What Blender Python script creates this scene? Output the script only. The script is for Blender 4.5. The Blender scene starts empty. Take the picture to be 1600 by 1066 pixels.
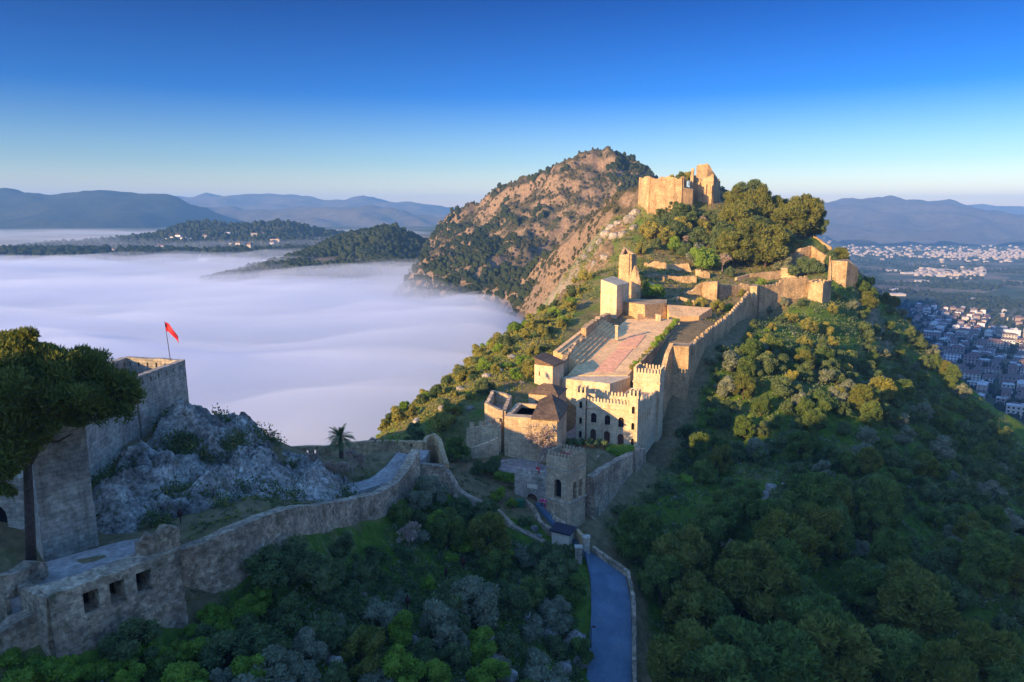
import bpy, math, random
import numpy as np
from mathutils import Vector, Matrix
R = math.radians
rnd = random.Random(7)
scene = bpy.context.scene
COL = scene.collection

# ------------------------------------------------------------------ camera
F, TH = 1150.0, R(10.0)
cd = bpy.data.cameras.new('Camera'); cam = bpy.data.objects.new('Camera', cd); COL.objects.link(cam)
cam.rotation_euler = (R(90) - TH, 0, 0); cd.sensor_width = 36.0; cd.lens = 36.0 * F / 1600.0
cd.clip_start = 0.5; cd.clip_end = 40000.0
scene.camera = cam
# ------------------------------------------------------------------ sky and sun
SUN_EL, SUN_AZ = R(13.5), R(48.0)       # azimuth: degrees left of straight behind the camera
w = bpy.data.worlds.new('World'); scene.world = w; w.use_nodes = True
wn = w.node_tree; bgn = wn.nodes['Background']
sky = wn.nodes.new('ShaderNodeTexSky'); sky.sky_type = 'NISHITA'; sky.sun_disc = False
sky.sun_elevation = SUN_EL; sky.sun_rotation = R(180) + SUN_AZ
sky.altitude = 300; sky.air_density = 1.0; sky.dust_density = 0.6; sky.ozone_density = 3.0
gam = wn.nodes.new('ShaderNodeGamma'); gam.inputs[1].default_value = 1.30
hsv = wn.nodes.new('ShaderNodeHueSaturation'); hsv.inputs['Saturation'].default_value = 1.0
tnt = wn.nodes.new('ShaderNodeMix'); tnt.data_type = 'RGBA'; tnt.blend_type = 'MULTIPLY'; tnt.inputs[0].default_value = 1.0; 
wtc = wn.nodes.new('ShaderNodeTexCoord'); wsp = wn.nodes.new('ShaderNodeSeparateXYZ'); wrp = wn.nodes.new('ShaderNodeValToRGB')
wn.links.new(wtc.outputs['Generated'], wsp.inputs[0]); wn.links.new(wsp.outputs[2], wrp.inputs[0]); wn.links.new(wrp.outputs[0], tnt.inputs[7])
el = wrp.color_ramp.elements
while len(el) < 6: el.new(.5)
for e_, (p_, c_) in zip(el, ((0, (.84, .60, .50)), (.06, (.36, .36, .40)), (.146, (.035, .165, .36)), (.26, (0, .08, .22)), (.45, (1.05, 1.25, 1.5)), (1, (1.6, 1.65, 1.7)))): e_.position = p_; e_.color = (*c_, 1)  # stops above the view brightened beyond the real sky as added ambient fill
wn.links.new(sky.outputs[0], gam.inputs[0]); wn.links.new(gam.outputs[0], hsv.inputs['Color']); wn.links.new(hsv.outputs[0], tnt.inputs[6]); wn.links.new(tnt.outputs[2], bgn.inputs[0])
bgn.inputs[1].default_value = 0.125
sd = bpy.data.lights.new('Sun', 'SUN'); sun = bpy.data.objects.new('Sun', sd); COL.objects.link(sun)
sd.energy = 5.0; sd.angle = R(0.5); sd.color = (1.0, 0.645, 0.29)
SUNV = Vector((-math.sin(SUN_AZ) * math.cos(SUN_EL), -math.cos(SUN_AZ) * math.cos(SUN_EL), math.sin(SUN_EL)))
sun.rotation_euler = SUNV.to_track_quat('Z', 'Y').to_euler()
vs = scene.view_settings; vs.view_transform = 'Standard'; vs.look = 'None'; vs.gamma = 1.0; vs.exposure = 1.2
cy = scene.cycles
cy.max_bounces = 5; cy.diffuse_bounces = 3; cy.glossy_bounces = 1; cy.transmission_bounces = 2; cy.volume_bounces = 2
cy.transparent_max_bounces = 6; cy.use_denoising = True; cy.caustics_reflective = False; cy.caustics_refractive = False

# ------------------------------------------------------------------ helpers
def ray(px, py):
    u = (px - 800) / F; v = (533 - py) / F
    return u, math.cos(TH) + v * math.sin(TH), -math.sin(TH) + v * math.cos(TH)
def P(px, py, Y):
    u, dy, dz = ray(px, py); s = Y / dy
    return (u * s, Y, dz * s)
def proj(x, y, z):
    fw = y * math.cos(TH) - z * math.sin(TH); up = y * math.sin(TH) + z * math.cos(TH)
    fw = max(fw, .01)
    return 800 + F * x / fw, 533 - F * up / fw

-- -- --

### Stated goal:
Output a faithful copy of the data, with each picture left out.

### Expected answer:
What Blender Python script creates this scene? Output the script only. The script is for Blender 4.5. The Blender scene starts empty. Take the picture to be 1600 by 1066 pixels.
import bpy, math, random
import numpy as np
from mathutils import Vector, Matrix
R = math.radians
rnd = random.Random(7)
scene = bpy.context.scene
COL = scene.collection

# ------------------------------------------------------------------ camera
F, TH = 1150.0, R(10.0)
cd = bpy.data.cameras.new('Camera'); cam = bpy.data.objects.new('Camera', cd); COL.objects.link(cam)
cam.rotation_euler = (R(90) - TH, 0, 0); cd.sensor_width = 36.0; cd.lens = 36.0 * F / 1600.0
cd.clip_start = 0.5; cd.clip_end = 40000.0
scene.camera = cam
# ------------------------------------------------------------------ sky and sun
SUN_EL, SUN_AZ = R(13.5), R(48.0)       # azimuth: degrees left of straight behind the camera
w = bpy.data.worlds.new('World'); scene.world = w; w.use_nodes = True
wn = w.node_tree; bgn = wn.nodes['Background']
sky = wn.nodes.new('ShaderNodeTexSky'); sky.sky_type = 'NISHITA'; sky.sun_disc = False
sky.sun_elevation = SUN_EL; sky.sun_rotation = R(180) + SUN_AZ
sky.altitude = 300; sky.air_density = 1.0; sky.dust_density = 0.6; sky.ozone_density = 3.0
gam = wn.nodes.new('ShaderNodeGamma'); gam.inputs[1].default_value = 1.30
hsv = wn.nodes.new('ShaderNodeHueSaturation'); hsv.inputs['Saturation'].default_value = 1.0
tnt = wn.nodes.new('ShaderNodeMix'); tnt.data_type = 'RGBA'; tnt.blend_type = 'MULTIPLY'; tnt.inputs[0].default_value = 1.0; 
wtc = wn.nodes.new('ShaderNodeTexCoord'); wsp = wn.nodes.new('ShaderNodeSeparateXYZ'); wrp = wn.nodes.new('ShaderNodeValToRGB')
wn.links.new(wtc.outputs['Generated'], wsp.inputs[0]); wn.links.new(wsp.outputs[2], wrp.inputs[0]); wn.links.new(wrp.outputs[0], tnt.inputs[7])
el = wrp.color_ramp.elements
while len(el) < 6: el.new(.5)
for e_, (p_, c_) in zip(el, ((0, (.84, .60, .50)), (.06, (.36, .36, .40)), (.146, (.035, .165, .36)), (.26, (0, .08, .22)), (.45, (1.05, 1.25, 1.5)), (1, (1.6, 1.65, 1.7)))): e_.position = p_; e_.color = (*c_, 1)  # stops above the view brightened beyond the real sky as added ambient fill
wn.links.new(sky.outputs[0], gam.inputs[0]); wn.links.new(gam.outputs[0], hsv.inputs['Color']); wn.links.new(hsv.outputs[0], tnt.inputs[6]); wn.links.new(tnt.outputs[2], bgn.inputs[0])
bgn.inputs[1].default_value = 0.125
sd = bpy.data.lights.new('Sun', 'SUN'); sun = bpy.data.objects.new('Sun', sd); COL.objects.link(sun)
sd.energy = 5.0; sd.angle = R(0.5); sd.color = (1.0, 0.645, 0.29)
SUNV = Vector((-math.sin(SUN_AZ) * math.cos(SUN_EL), -math.cos(SUN_AZ) * math.cos(SUN_EL), math.sin(SUN_EL)))
sun.rotation_euler = SUNV.to_track_quat('Z', 'Y').to_euler()
vs = scene.view_settings; vs.view_transform = 'Standard'; vs.look = 'None'; vs.gamma = 1.0; vs.exposure = 1.2
cy = scene.cycles
cy.max_bounces = 5; cy.diffuse_bounces = 3; cy.glossy_bounces = 1; cy.transmission_bounces = 2; cy.volume_bounces = 2
cy.transparent_max_bounces = 6; cy.use_denoising = True; cy.caustics_reflective = False; cy.caustics_refractive = False

# ------------------------------------------------------------------ helpers
def ray(px, py):
    u = (px - 800) / F; v = (533 - py) / F
    return u, math.cos(TH) + v * math.sin(TH), -math.sin(TH) + v * math.cos(TH)
def P(px, py, Y):
    u, dy, dz = ray(px, py); s = Y / dy
    return (u * s, Y, dz * s)
def proj(x, y, z):
    fw = y * math.cos(TH) - z * math.sin(TH); up = y * math.sin(TH) + z * math.cos(TH)
    fw = max(fw, .01)
    return 800 + F * x / fw, 533 - F * up / fw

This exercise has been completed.